Adavanta automates in Australia

January 31, 2012 at 12:53 am  |   News, Systems, Travel, What you can do with your plotter/cutter,

In December 2011, Carlson Design was invited to Perth, Western Australia to install a PT-84″ Plotter/Cutter on a 28′ long phillocraft vacuum table to plot/cut office furniture at Advanata.  For the past 25 years, Advanta has been one of Australia’s leading suppliers for office furniture — known for their quality and customer service.

Their primary driver behind purchasing a digitizing/plotting/cutting system is to produce more accurate, repeatable patterns, more quickly and with less material waste.

OK – before we walk you through their install, here’s a quick look at the final product.  *Spoiler alert:  It’s awesome.

PT-84" Glamour Shot.

They are going to use our T-Bar Digitizer to trace years of physical patterns and create digital, ready-to-cut files (picture of pattern library later in the post).

The T-Bar rides on the same track and table as the cutter, allowing you to trace patterns as large as your cutting bed.

You can see Josh digitize his first pattern and then plot and cut using the PT-84 in under 5 minutes: (This video was shot in HD, for the best viewing experience, please give it a minute to load).

Say “goodbye” to Josh and let’s see how they got setup.  To Start:

Before we arrive they loosely assembled their table frame. This time saving trick means more time for training!

Once the frame is assembled, position your table where you want it. Insert the vacuum table tops and align the edges. You are now ready to square, level, and tighten the table frame.

Attach the first side of your plotter/cutter track. Follow instructions -- it is import that the track is as straight as possible.

Use the plotter/cutter as a guide to attach track on the other side.

Before we arrived, they also mounted the two, 5HP regenerative vacuum blowers on the roof.

Advanta is cutting polyester, wool, and vinyl.  The majority of their material is a high thread count, porous material.  Therefore, we sized two 5HP regenerative blowers. These are plumbed in parallel (in the photograph) and mounted on the roof, about 30 meters from the table, although a closer mounting would reduce losses.  They will remain outside for noise reduction/cancellation. Regenerative blowers are a little more expensive, but a great choice if you need a lot of suction.

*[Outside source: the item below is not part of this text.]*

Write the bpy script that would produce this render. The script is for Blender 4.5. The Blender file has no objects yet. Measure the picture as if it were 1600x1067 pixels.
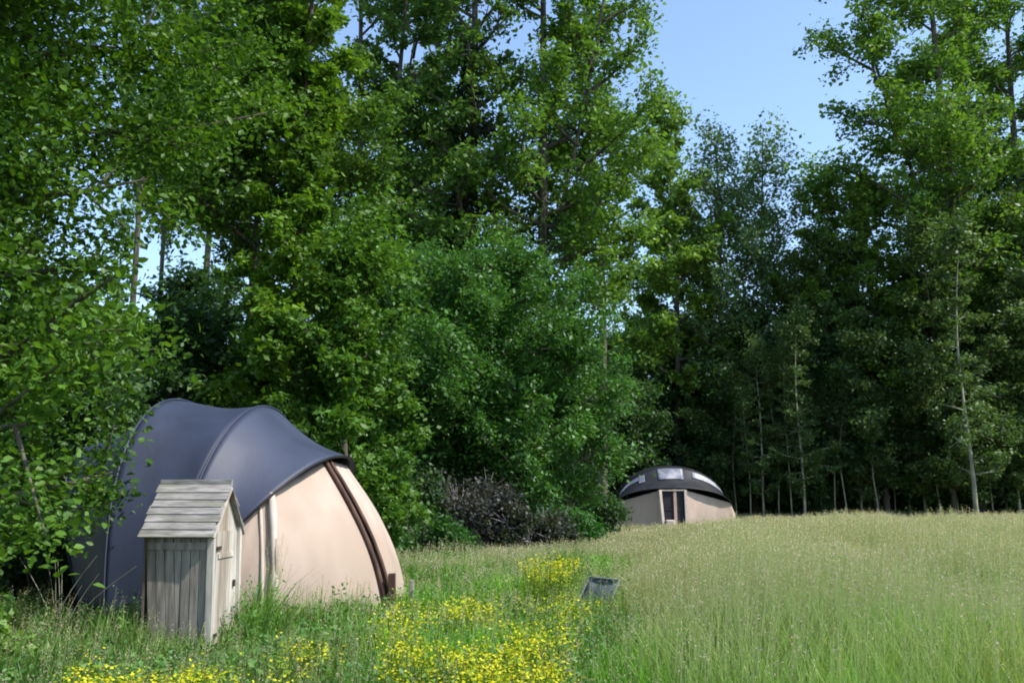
import bpy, bmesh, math, random
import numpy as np
from mathutils import Vector, Matrix
R = math.radians
C = bpy.context.scene
COL = C.collection

# ---------------------------------------------------------------- camera, sky, sun, exposure
F = 1400.0; PITCH = R(9.61); EYE = 1.6
cam_d = bpy.data.cameras.new('camera'); cam = bpy.data.objects.new('camera', cam_d); COL.objects.link(cam)
cam_d.sensor_width = 36; cam_d.lens = F/1600*36; cam_d.clip_end = 2000; cam_d.clip_start = 0.05
cam.location = (0, 0, EYE); cam.rotation_euler = (R(90)+PITCH, 0, 0)
C.camera = cam
SUN_EL = R(52); SUN_DIR = Vector((0.94, -0.34, 0)).normalized()
SUN_DIR = Vector((SUN_DIR.x*math.cos(SUN_EL), SUN_DIR.y*math.cos(SUN_EL), math.sin(SUN_EL)))
W = bpy.data.worlds.new('World'); C.world = W; W.use_nodes = True
wn = W.node_tree.nodes; wl = W.node_tree.links
sky = wn.new('ShaderNodeTexSky'); sky.sky_type = 'NISHITA'; sky.sun_disc = False
sky.sun_elevation = SUN_EL; sky.sun_rotation = math.atan2(SUN_DIR.x, SUN_DIR.y)
sky.air_density = 1.0; sky.dust_density = 0.6; sky.ozone_density = 2.0
bg = wn['Background']; bg.inputs[1].default_value = 0.15
wl.new(sky.outputs[0], bg.inputs[0])
sd = bpy.data.lights.new('sun', 'SUN'); so = bpy.data.objects.new('sun', sd); COL.objects.link(so)
sd.energy = 3.3; sd.angle = R(0.6); sd.color = (1, 0.95, 0.86)
so.rotation_euler = SUN_DIR.to_track_quat('Z', 'Y').to_euler(); so.location = (30, -10, 40)
C.view_settings.view_transform = 'Standard'; C.view_settings.look = 'None'
C.view_settings.exposure = 1.05; C.view_settings.gamma = 1
C.render.engine = 'CYCLES'
C.cycles.max_bounces = 6; C.cycles.transparent_max_bounces = 4
C.cycles.pixel_filter_type = 'BLACKMAN_HARRIS'; C.cycles.filter_width = 1.9
C.render.resolution_x = 1024; C.render.resolution_y = 682

def at(px, py, Y):
    xc = (px-800)/F; yc = (533.5-py)/F
    k = Y/(math.cos(PITCH)-yc*math.sin(PITCH))
    return Vector((xc*k, Y, EYE+(math.sin(PITCH)+yc*math.cos(PITCH))*k))
def gx(px, Y): return (px-800)/F*Y*0.985

# ---------------------------------------------------------------- materials
def mat(name, base, rough=0.7, spec=0.3):
    m = bpy.data.materials.new(name); m.use_nodes = True
    b = m.node_tree.nodes['Principled BSDF']
    b.inputs['Base Color'].default_value = (*base, 1); b.inputs['Roughness'].default_value = rough
    b.inputs['Specular IOR Level'].default_value = spec
    return m, m.node_tree.nodes, m.node_tree.links, b
def noisy(name, c1, c2, scale, rough=0.75, bump=0.0, stretch=(1, 1, 1), c3=None, spec=0.25, detail=6, lo=0.35, hi=0.65):
    m, n, l, b = mat(name, c1, rough, spec)
    tc = n.new('ShaderNodeTexCoord'); mp = n.new('ShaderNodeMapping'); mp.inputs['Scale'].default_value = stretch
    nz = n.new('ShaderNodeTexNoise'); nz.inputs['Scale'].default_value = scale; nz.inputs['Detail'].default_value = detail
    cr = n.new('ShaderNodeValToRGB'); cr.color_ramp.elements[0].position = lo; cr.color_ramp.elements[1].position = hi
    cr.color_ramp.elements[0].color = (*c1, 1); cr.color_ramp.elements[1].color = (*c2, 1)
    l.new(tc.outputs['Object'], mp.inputs[0]); l.new(mp.outputs[0], nz.inputs[0]); l.new(nz.outputs[0], cr.inputs[0])
    out = cr.outputs[0]
    if c3:
        n2 = n.new('ShaderNodeTexNoise'); n2.inputs['Scale'].default_value = scale*0.23; n2.inputs['Detail'].default_value = 3
        l.new(mp.outputs[0], n2.inputs[0])
        r2 = n.new('ShaderNodeValToRGB'); r2.color_ramp.elements[0].position = .5; r2.color_ramp.elements[1].position = .68
        l.new(n2.outputs[0], r2.inputs[0])
        mx = n.new('ShaderNodeMix'); mx.data_type = 'RGBA'; l.new(r2.outputs[0], mx.inputs[0])
        l.new(out, mx.inputs[6]); mx.inputs[7].default_value = (*c3, 1); out = mx.outputs[2]
    l.new(out, b.inputs['Base Color'])
    if bump:
        bp = n.new('ShaderNodeBump'); bp.inputs['Strength'].default_value = bump; bp.inputs['Distance'].default_value = 0.02
        l.new(nz.outputs[0], bp.inputs['Height']); l.new(bp.outputs[0], b.inputs['Normal'])
    return m
def leafmat(name, transl=0.35, rough=0.5, spec=0.35):
    m, n, l, b = mat(name, (.1, .2, .05), rough, spec)
    a = n.new('ShaderNodeVertexColor'); a.layer_name = 'tint'
    l.new(a.outputs[0], b.inputs['Base Color'])
    t = n.new('ShaderNodeBsdfTranslucent')
    mu = n.new('ShaderNodeMix'); mu.data_type = 'RGBA'; mu.blend_type = 'MULTIPLY'; mu.inputs[0].default_value = 1
    mu.inputs[7].default_value = (1.5, 1.5, .6, 1); l.new(a.outputs[0], mu.inputs[6]); l.new(mu.outputs[2], t.inputs[0])
    ms = n.new('ShaderNodeMixShader'); ms.inputs[0].default_value = transl
    l.new(b.outputs[0], ms.inputs[1]); l.new(t.outputs[0], ms.inputs[2]); l.new(ms.outputs[0], n['Material Output'].inputs[0])
    return m
M = {}
M['leaf'] = leafmat('leaf'); M['grass'] = leafmat('grass', .3, .75, .06); M['petal'] = leafmat('petal', .3, .6, .1)
M['bark'] = noisy('bark', (.045, .038, .03), (.13, .115, .09), 6, .9, .6, (1, 1, .25))
M['pale_bark'] = noisy('pale_bark', (.16, .16, .11), (.34, .34, .25), 5, .85, .4, (1, 1, .3))
M['dead'] = noisy('dead_wood', (.12, .10, .105), (.30, .27, .28), 7, .9, .4)
M['canvas'] = noisy('dark_canvas', (.017, .024, .050), (.025, .035, .070), 2.2, .6, .55, (1, 1, .5), c3=(.03, .04, .075), spec=.55, detail=9)
M['canvas_black'] = noisy('black_canvas', (.012, .013, .018), (.022, .024, .03), 2.5, .55, .1, spec=.3)
M['beige'] = noisy('beige_canvas', (.40, .31, .255), (.475, .375, .315), 3.0, .85, .6, (1, 1, .45), c3=(.35, .27, .21), spec=.1, detail=9)
M['beige_pale'] = noisy('pale_canvas', (.44, .37, .31), (.54, .46, .40), 4, .85, .15, spec=.1)
M['dull_beige'] = noisy('dull_canvas', (.36, .25, .2), (.43, .31, .25), 2.0, .9, .15, spec=.1)
M['brown'] = noisy('brown_wood', (.05, .025, .018), (.11, .06, .04), 8, .7, .3, (1, 1, .2))
M['black'] = noisy('dark_opening', (.01, .009, .012), (.02, .018, .02), 3, .5)
M['roof_sheen'] = noisy('painted_sheen', (.13, .14, .18), (.34, .34, .38), 1.6, .4, .2, spec=.5, lo=.42, hi=.55)  # sky sheen of the small tent's roof, put into the colour
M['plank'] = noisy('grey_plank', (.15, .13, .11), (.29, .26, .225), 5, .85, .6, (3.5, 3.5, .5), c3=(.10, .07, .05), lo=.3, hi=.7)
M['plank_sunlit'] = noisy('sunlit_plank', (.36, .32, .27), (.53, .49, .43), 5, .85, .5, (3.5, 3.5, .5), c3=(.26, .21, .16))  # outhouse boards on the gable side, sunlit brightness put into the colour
M['roofboard'] = noisy('grey_roof_board', (.13, .125, .12), (.34, .325, .315), 4.5, .85, .6, (1.0, 5, 5), c3=(.14, .145, .10), lo=.3, hi=.7)
M['iron'] = noisy('rusty_iron', (.03, .02, .018), (.07, .04, .03), 20, .7)
M['sling'] = noisy('grey_sling', (.16, .21, .18), (.24, .29, .26), 6, .8, .1)
M['sling_blue'] = noisy('bluish_sling', (.06, .08, .085), (.12, .145, .15), 6, .8, .1)
M['steel'] = noisy('dull_metal', (.16, .18, .18), (.3, .32, .32), 9, .4)
gm = noisy('soil_and_thatch', (.045, .055, .018), (.12, .13, .045), .8, .95, .6, c3=(.085, .06, .03), detail=12); M['ground'] = gm

# ---------------------------------------------------------------- helpers
def tag(o, label, cat, group=None, kind=None):
    if label: o['label'] = label
    if cat: o['category'] = cat
    if group: o['group'] = group
    if kind: o['kind'] = kind
    return o
def empty(name, loc=(0, 0, 0), rz=0):
    o = bpy.data.objects.new(name, None); o.empty_display_size = .2; COL.objects.link(o)
    o.location = loc; o.rotation_euler = (0, 0, rz); return o
def link(name, me, parent=None):
    o = bpy.data.objects.new(name, me); COL.objects.link(o)
    if parent: o.parent = parent
    return o
def bmobj(name, bm, m, parent=None, smooth=False):
    bmesh.ops.recalc_face_normals(bm, faces=bm.faces[:])
    me = bpy.data.meshes.new(name); bm.to_mesh(me); bm.free(); me.materials.append(m)
    if smooth: me.polygons.foreach_set('use_smooth', [True]*len(me.polygons))
    return link(name, me, parent)
def npmesh(name, V, faces, m, tint=None, smooth=False):
    """V (n,3); faces: list of (k,c) index arrays; tint (n,3) per vertex"""
    me = bpy.data.meshes.new(name)
    me.vertices.add(len(V)); me.vertices.foreach_set('co', np.ascontiguousarray(V, dtype=np.float32).ravel())
    idx = np.concatenate([f.ravel() for f in faces]).astype(np.int32)
    tot = np.concatenate([np.full(len(f), f.shape[1]) for f in faces]).astype(np.int32)
    st = np.concatenate([[0], np.cumsum(tot)[:-1]]).astype(np.int32)
    me.loops.add(len(idx)); me.loops.foreach_set('vertex_index', idx)
    me.polygons.add(len(tot)); me.polygons.foreach_set('loop_start', st)
    try: me.polygons.foreach_set('loop_total', tot)
    except Exception: pass
    if smooth: me.polygons.foreach_set('use_smooth', np.ones(len(tot), dtype=bool))
    me.update(calc_edges=True)
    if tint is not None:
        a = me.color_attributes.new('tint', 'FLOAT_COLOR', 'POINT')
        c = np.ones((len(V), 4), dtype=np.float32); c[:, :3] = np.clip(tint, 0, 1); a.data.foreach_set('color', c.ravel())
    me.materials.append(m)
    return me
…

They have around 30 meters of plumbing running from their vacuum blowers on the roof to the bottom of the vacuum table. It is important to check every joint and connection for leaks to prevent vacuum loss.

Plumbing runs to the center of the table. Add blast gates to create different vacuum zones.

They setup each motor with its own starter. You can use one or both blowers depending on your table coverage and material density.

Add cutting surface to table.

Run Overhead Cabling. Make sure you use a nice "sailing-hardware" grade pulley for your lead over-head cable pulley.

All Done! Remember me?!

Time to start digitizing that enormous hard pattern library.

Phil digitizes his first pattern. The T-Bar has two buttons to allow the operator to digitize plot and cut lines.

Now it’s time to start training.  Everyone pull up a chair…and they had some great chairs!

"Take a seat, please." They make great looking chairs like this one.

Advanta Team. Phil, Josh, and Ben. Phil's a little camera shy...

You may notice their cutting surface looks a little different.  In an effort to eliminate material hangers caused when a rolling blade hits a vacuum hole, they went with a laser drilled, mircro-perferated cutting surface.

Microperferated Cutting Surface

Unfortunately, the high thread count nature of their material and the soft nature of the cutting surface resulted in the blade rolling over the material without fully cutting.  The solution is a combination of a harder cutting surface or something between the cloth and cutting surface like butcher paper.

Cutting is improved with very high thread count materials by putting paper between the cloth and cutting surface.

Harder cutting surface like Polyethylene or Formica.

It’s a long journey to Western Australia, however the staff at Advanta made us feel at home, “down-under”.  We think this is a great application for our equipment and look forward to watching their success.